OK, so they could just as easily have seen a post from Larry Page online if they had still been working after 5 p.m. on a Friday afternoon. Working from their homes and seeing a post that simulated the bulletin board at the office, would five of them have organized themselves, again online? Would they have decided to give up their weekend to come up with a better idea? Would they have agreed to break the routine of Mondays working remotely to share their response in the relative privacy of the office (vs. online)?
Would the five even be sharing the same values and “way we do things around here”? Would the result have been the same?
We can at least hypothesize several notions based on early research regarding remote work. Many talented people love it. Some of the reasons they love it, such as the ability to gain more control over their lives, are not always in the best interests of their employers.

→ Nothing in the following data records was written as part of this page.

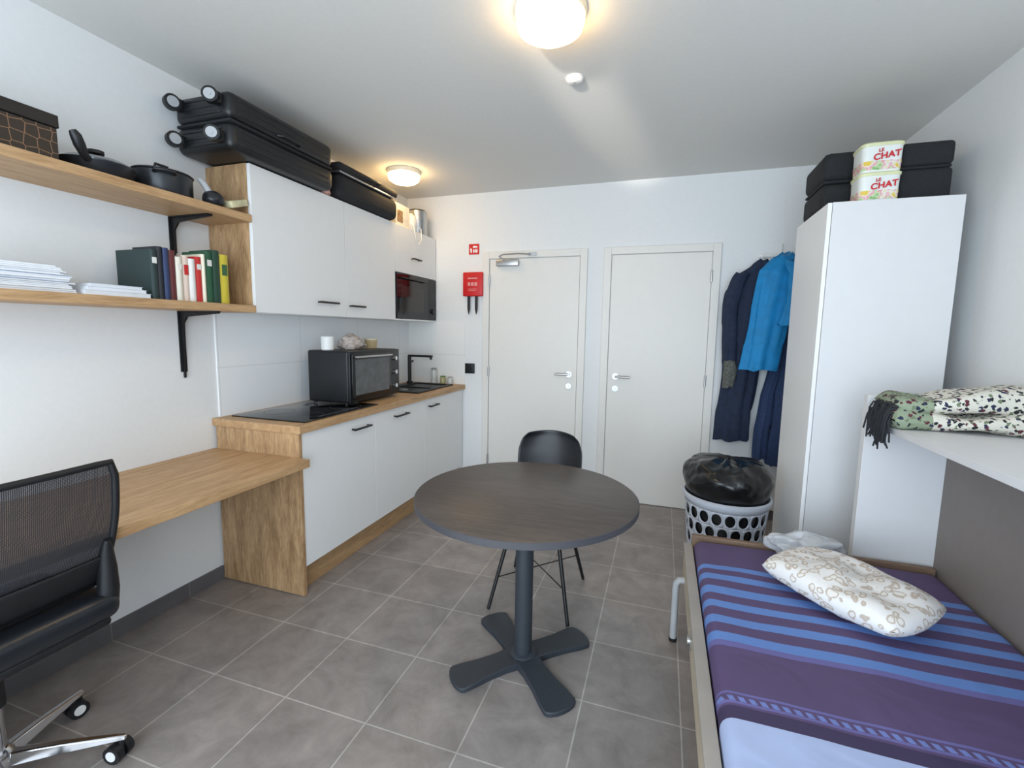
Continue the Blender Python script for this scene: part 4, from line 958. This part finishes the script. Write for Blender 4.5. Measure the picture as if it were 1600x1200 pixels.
for k in range(2):
    b = MB(); y0, y1 = 2.055+.025*k, 2.293; x0, x1 = .84+.01*k, 1.33
    def P(u, v, k=k, y0=y0, y1=y1, x0=x0, x1=x1):
        a = 2*PI*u; c_, s_ = math.cos(a), math.sin(a)
        x = x0+(x1-x0)*v
        endt = min(1, (v/.06)**.5 if v < .06 else 1)
        yy = (y0+y1)/2+(y1-y0)/2*math.copysign(abs(c_)**.55, c_)*(.93+.07*endt)+(.014*math.sin(x*15+k*2) if c_ < 0 else 0)
        yy = min(yy, 2.297)
        hz_ = .045*endt*(1+.3*math.sin(x*9+k*1.4+1)+.3*noise.noise(V((x*8, yy*8, k))))
        zz = math.copysign(abs(s_)**.75, s_)*hz_
        d = .018*noise.noise(V((x*7, yy*11, k*3)))+.012*math.sin(x*11+k)
        z = SHZ+.038+.066*k+zz+(d if (k or s_ > 0) else 0)
        return V((x, yy, max(z, SHZ+.002)))
    g = b.grid(P, 40, 56, closed_u=True); b.bm.faces.new([g_ for g_ in g[0]][::-1]); b.bm.faces.new(g[-1]); b.build('fold', M_blk, bk, angle=70)
fr = MB()
for k in range(80):
    y = 2.09+.17*random.random(); z = SHZ+.03+.07*random.random(); L = .06+.075*random.random(); x = SHX+.012
    dx = -.008-.018*random.random(); sw = random.uniform(-.015, .015)
    fr.tube([(x+.03, y, z), (x+dx*.6, y, z-.004), (x+dx, y+sw*.3, z-.03), (x+dx+random.uniform(-.006, .006), y+sw*.7, z-L*.7), (x+dx+random.uniform(-.01, .01), y+sw, z-L)], .0035, 5)
fr.build('fringe', mat('dark_fringe', (40, 42, 46), .9, var=.3), bk)

# ------------------------------------------------------------------ light
world = bpy.data.worlds.new('world'); scene.world = world; world.use_nodes = True
world.node_tree.nodes['Background'].inputs[0].default_value = (.70, .85, 1, 1); world.node_tree.nodes['Background'].inputs[1].default_value = 1.2
def area(name, loc, rot, sx, sy, e, c):
    l = bpy.data.lights.new(name, 'AREA'); l.shape = 'RECTANGLE'; l.size = sx; l.size_y = sy; l.energy = e; l.color = c
    o = bpy.data.objects.new(name, l); COL.objects.link(o); o.location = loc; o.rotation_euler = rot; return o
area('window_daylight', ((wx0+wx1)/2, YF-.14, (wz0+wz1)/2), (PI/2, 0, 0), wx1-wx0, wz1-wz0, 108, (.77, .89, 1))
# added spot behind the camera, there only to draw the bright ceiling streak
l = bpy.data.lights.new('ceiling_streak_spot', 'SPOT'); l.energy = 640; l.spot_size = math.radians(7.2); l.spot_blend = .9; l.color = (1, .93, .82); l.shadow_soft_size = .08
o = bpy.data.objects.new('ceiling_streak_spot', l); COL.objects.link(o); o.location = (-.95, YF+.06, 1.98)
o.rotation_euler = (V((-.42, 2.55, ZC))-V(o.location)).to_track_quat('-Z', 'Y').to_euler()
scene.view_settings.view_transform = 'Standard'
scene.view_settings.exposure = .1
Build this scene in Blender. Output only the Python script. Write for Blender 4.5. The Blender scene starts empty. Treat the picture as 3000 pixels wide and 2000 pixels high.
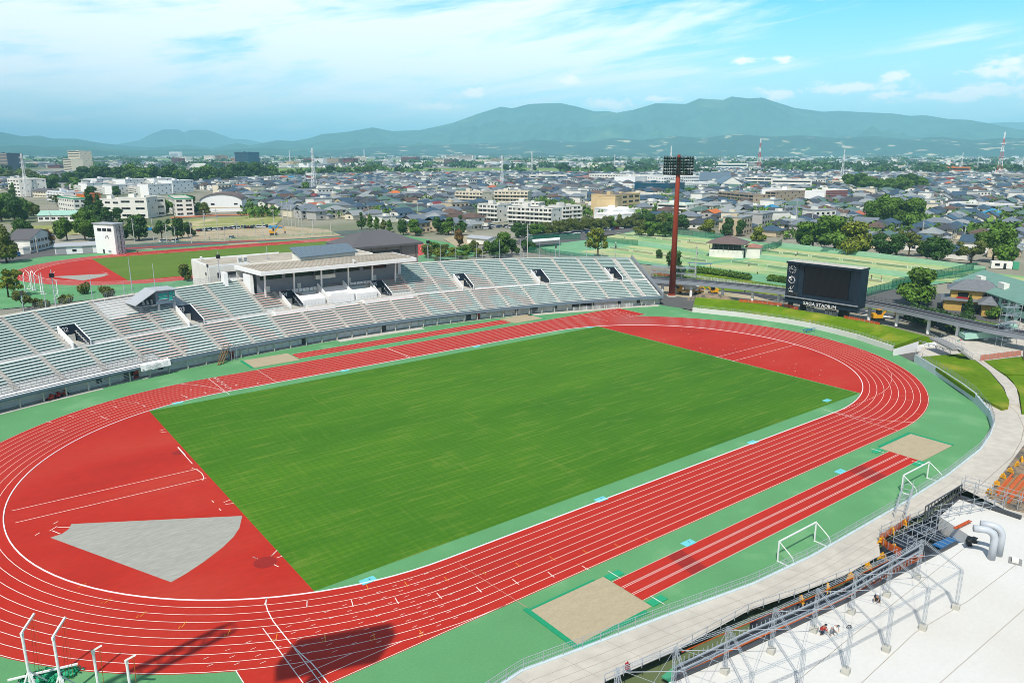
import bpy, math, random
import numpy as np
from mathutils import Vector, Matrix
rnd = random.Random(7)
SC = bpy.context.scene
COL = SC.collection
# ---------------------------------------------------------------- camera, sky, sun, exposure
CX, CY, CZ = -79.854, -102.182, 43.741
YAW, PITCH, FPX = 0.6557, 0.2457, 2217.565
cam = bpy.data.cameras.new("camera"); camo = bpy.data.objects.new("camera", cam); COL.objects.link(camo)
camo.location = (CX, CY, CZ); camo.rotation_euler = (math.pi/2 - PITCH, 0, -YAW)
cam.sensor_width = 36; cam.lens = FPX/3000*36; cam.clip_start = 0.5; cam.clip_end = 90000
SC.camera = camo
SUN_EL = math.radians(54); SUN_AZ = math.radians(36.5)      # shadows fall towards +36.5 deg from +x
SC.view_settings.view_transform = 'Standard'; SC.view_settings.look = 'None'
SC.view_settings.exposure = 0.15; SC.view_settings.gamma = 1
SC.cycles.max_bounces = 6; SC.cycles.volume_bounces = 0; SC.cycles.use_denoising = True; SC.cycles.denoising_input_passes = 'RGB_ALBEDO_NORMAL'; SC.cycles.denoising_prefilter = 'ACCURATE'; SC.cycles.pixel_filter_type = 'BLACKMAN_HARRIS'; SC.cycles.filter_width = .9
SC.cycles.transparent_max_bounces = 8
SUN_STRENGTH, SKY_STRENGTH = 4.9, 0.12
HAZE_DENS = 0.000095

def srgb(r, g, b, k=1.0):
    k *= .82
    f = lambda c: (c/255/12.92 if c/255 <= .04045 else ((c/255+.055)/1.055)**2.4)*k
    return (f(r), f(g), f(b), 1)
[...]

Some couldn’t do what they’re doing without the opportunity.
Employers appear to be less enthusiastic about remote work. Many feel that they have to offer it in order to access talent that would not otherwise be approachable. Although employees claim that remote work improves their productivity, mainly by eliminating commute time, the evidence thus far suggests two things: We don’t yet know how to measure productivity changes from remote work and that, even when we learn, the impact may not be very significant.
Many employers are just learning how to manage remote work. Some are doing a terrible job of it, with little preparation and training for middle managers primarily responsible for the success of the process. Also, the impact of remote work on organization culture has yet to be determined.

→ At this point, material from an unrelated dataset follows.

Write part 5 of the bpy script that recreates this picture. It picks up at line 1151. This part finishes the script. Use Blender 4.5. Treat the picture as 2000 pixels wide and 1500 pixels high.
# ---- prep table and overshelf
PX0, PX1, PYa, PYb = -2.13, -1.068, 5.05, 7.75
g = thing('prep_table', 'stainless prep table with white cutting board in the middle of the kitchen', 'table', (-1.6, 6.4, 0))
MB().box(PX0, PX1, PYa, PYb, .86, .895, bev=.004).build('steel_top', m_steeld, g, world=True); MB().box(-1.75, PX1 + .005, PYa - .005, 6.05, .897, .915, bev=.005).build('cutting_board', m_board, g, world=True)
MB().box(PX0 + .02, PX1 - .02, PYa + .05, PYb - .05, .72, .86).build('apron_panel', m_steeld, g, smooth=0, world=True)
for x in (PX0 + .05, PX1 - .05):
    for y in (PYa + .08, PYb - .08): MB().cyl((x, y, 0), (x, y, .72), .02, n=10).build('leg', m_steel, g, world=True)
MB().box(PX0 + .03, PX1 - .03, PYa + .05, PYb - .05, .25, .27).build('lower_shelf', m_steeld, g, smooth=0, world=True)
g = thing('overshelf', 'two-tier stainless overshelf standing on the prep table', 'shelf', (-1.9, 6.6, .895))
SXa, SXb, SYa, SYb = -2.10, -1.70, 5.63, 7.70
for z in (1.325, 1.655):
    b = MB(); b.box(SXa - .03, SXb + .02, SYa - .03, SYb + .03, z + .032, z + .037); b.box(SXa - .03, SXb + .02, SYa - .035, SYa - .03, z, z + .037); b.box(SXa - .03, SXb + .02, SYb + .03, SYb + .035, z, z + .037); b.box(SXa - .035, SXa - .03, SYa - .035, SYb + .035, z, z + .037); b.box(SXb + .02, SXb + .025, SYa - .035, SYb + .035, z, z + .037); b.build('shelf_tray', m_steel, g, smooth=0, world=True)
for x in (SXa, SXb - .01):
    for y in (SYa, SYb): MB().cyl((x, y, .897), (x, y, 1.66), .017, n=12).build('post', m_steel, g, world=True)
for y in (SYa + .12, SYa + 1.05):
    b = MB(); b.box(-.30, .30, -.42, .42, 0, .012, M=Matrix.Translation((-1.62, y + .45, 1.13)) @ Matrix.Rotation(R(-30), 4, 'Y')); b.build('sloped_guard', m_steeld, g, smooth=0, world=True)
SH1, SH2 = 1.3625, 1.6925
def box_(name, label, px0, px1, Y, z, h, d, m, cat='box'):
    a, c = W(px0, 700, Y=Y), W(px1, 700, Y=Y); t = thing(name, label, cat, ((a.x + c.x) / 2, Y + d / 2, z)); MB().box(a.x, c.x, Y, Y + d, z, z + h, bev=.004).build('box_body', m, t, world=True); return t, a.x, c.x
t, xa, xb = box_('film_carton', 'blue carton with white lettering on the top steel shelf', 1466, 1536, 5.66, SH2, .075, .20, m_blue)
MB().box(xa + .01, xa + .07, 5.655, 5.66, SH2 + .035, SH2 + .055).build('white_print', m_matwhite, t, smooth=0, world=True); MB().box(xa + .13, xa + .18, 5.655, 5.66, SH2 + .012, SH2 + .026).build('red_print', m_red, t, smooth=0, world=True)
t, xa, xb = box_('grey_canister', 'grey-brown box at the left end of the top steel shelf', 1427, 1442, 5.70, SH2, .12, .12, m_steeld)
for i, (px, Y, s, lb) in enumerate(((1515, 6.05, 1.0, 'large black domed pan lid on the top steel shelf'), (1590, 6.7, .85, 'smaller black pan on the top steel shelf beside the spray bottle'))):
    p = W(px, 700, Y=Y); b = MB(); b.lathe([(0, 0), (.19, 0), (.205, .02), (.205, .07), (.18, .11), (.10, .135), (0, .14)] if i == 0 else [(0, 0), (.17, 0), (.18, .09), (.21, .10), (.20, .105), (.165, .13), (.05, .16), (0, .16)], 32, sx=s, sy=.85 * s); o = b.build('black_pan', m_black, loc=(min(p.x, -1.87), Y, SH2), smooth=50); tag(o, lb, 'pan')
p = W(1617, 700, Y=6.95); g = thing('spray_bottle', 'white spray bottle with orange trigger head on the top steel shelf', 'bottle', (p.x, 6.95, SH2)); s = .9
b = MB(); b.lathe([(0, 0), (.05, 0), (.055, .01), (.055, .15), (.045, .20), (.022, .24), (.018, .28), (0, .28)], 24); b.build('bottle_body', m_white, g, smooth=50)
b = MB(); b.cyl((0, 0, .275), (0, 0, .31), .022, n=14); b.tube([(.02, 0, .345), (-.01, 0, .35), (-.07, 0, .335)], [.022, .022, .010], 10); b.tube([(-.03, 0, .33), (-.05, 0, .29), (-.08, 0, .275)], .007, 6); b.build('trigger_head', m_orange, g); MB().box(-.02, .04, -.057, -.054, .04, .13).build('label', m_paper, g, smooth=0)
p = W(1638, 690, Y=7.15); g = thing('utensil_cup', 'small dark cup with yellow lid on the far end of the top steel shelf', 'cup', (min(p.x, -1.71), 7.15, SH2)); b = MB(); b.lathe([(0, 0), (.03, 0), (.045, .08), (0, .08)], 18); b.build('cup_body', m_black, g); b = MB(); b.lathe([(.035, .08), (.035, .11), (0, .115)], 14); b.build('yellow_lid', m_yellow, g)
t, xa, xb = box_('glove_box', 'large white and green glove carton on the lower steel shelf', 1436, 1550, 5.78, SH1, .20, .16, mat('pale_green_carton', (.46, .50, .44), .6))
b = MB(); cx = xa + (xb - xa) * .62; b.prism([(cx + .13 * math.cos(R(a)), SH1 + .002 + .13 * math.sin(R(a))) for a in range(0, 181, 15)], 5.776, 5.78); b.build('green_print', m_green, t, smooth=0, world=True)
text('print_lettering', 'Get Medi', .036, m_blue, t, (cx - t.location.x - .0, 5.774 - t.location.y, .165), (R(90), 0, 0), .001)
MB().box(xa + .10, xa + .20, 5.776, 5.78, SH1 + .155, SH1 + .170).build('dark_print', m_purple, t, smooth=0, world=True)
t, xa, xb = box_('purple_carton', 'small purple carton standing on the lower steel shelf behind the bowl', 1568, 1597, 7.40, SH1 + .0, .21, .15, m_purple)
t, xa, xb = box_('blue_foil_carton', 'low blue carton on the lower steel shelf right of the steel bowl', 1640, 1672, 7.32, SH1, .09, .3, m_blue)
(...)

We can assume that remote work will support innovation—but what kind? Will it be centered on ideas that individuals with specific knowledge and skills can come up with on their own working remotely?
Regardless of inevitable improvements in technology that will facilitate collaboration from afar, will this be the same kind of collaboration that occurs face-to-face? Will it produce the same kind of innovation? At the same rate? Or, because of greater access to talented people only able to work remotely, will we experience totally new innovations at a faster rate than would have occurred under more traditional ways of organizing and carrying out work?
How does remote work affect innovation? What do you think?
Share your thoughts in the comments below.
References:
- Eric Schmidt, Jonathan Rosenberg, and Alan Eagle, Trillion Dollar Coach: Leadership Playbook of Silicon Valley’s Bill Campbell (HarperCollins, 2019), pp. 27-29.
Your feedback to last month’s column
How Much Does ‘Deep Purpose’ Matter to the Bottom Line?
Respondents to this question largely believe in a relationship between deep purpose and the bottom line. As Maree Forbes Gaughan put it, “Without purpose, you have staff running in several different directions motivated by the fact that they think making the most money possible is the real objective.”
Thoughtful responses suggested more useful ways of examining the question as well as measuring and taking advantage of the relationship. Dan Wallace asked, “why you feel it’s so important to ‘measure the bottom line results’”?
Richard Smoley provided one answer when he commented, “There have been many editorials on ESG, ‘stakeholders,’ and so on. I would now like to see some solid information that these management concepts have replaced the infamous Friedman Doctrine in any significant way.” Wallace provided one answer when he commented further that, “It doesn’t have to be complicated… people who are ‘engaged’ in their work (which means that they are psychologically and emotionally attached to it…) are something like 25-50 percent more productive than people who aren’t.”
Measurement attracted some attention. Pramad Agrawal commented, “… how to live (deep purpose) in its spirit and substance especially in large, globally dispersed organizations … is where most organizations struggle, in my experience. This is the crucial link between the deep purpose and the bottom line… I have not seen a single organization in my whole experience which measures.”
Nick C. suggested several proxies through which the relationship might be measured. These included “market and customer reactions … employee and service provider experiences of ‘lived purpose’… (and) stakeholder and community experiences of purpose …”
Governance strategies for pursuing deep purpose were also suggested. Shann Turnbull, for example, would look for the presence of “’polycentric governance’ … (that) requires adding the voices of stakeholder boards to create a basis for negotiating win-win solutions without undermining shareholder primacy.”
Taken together, comments suggested that the pursuit of deep purpose in organizations will foster many discussions of the kind described here.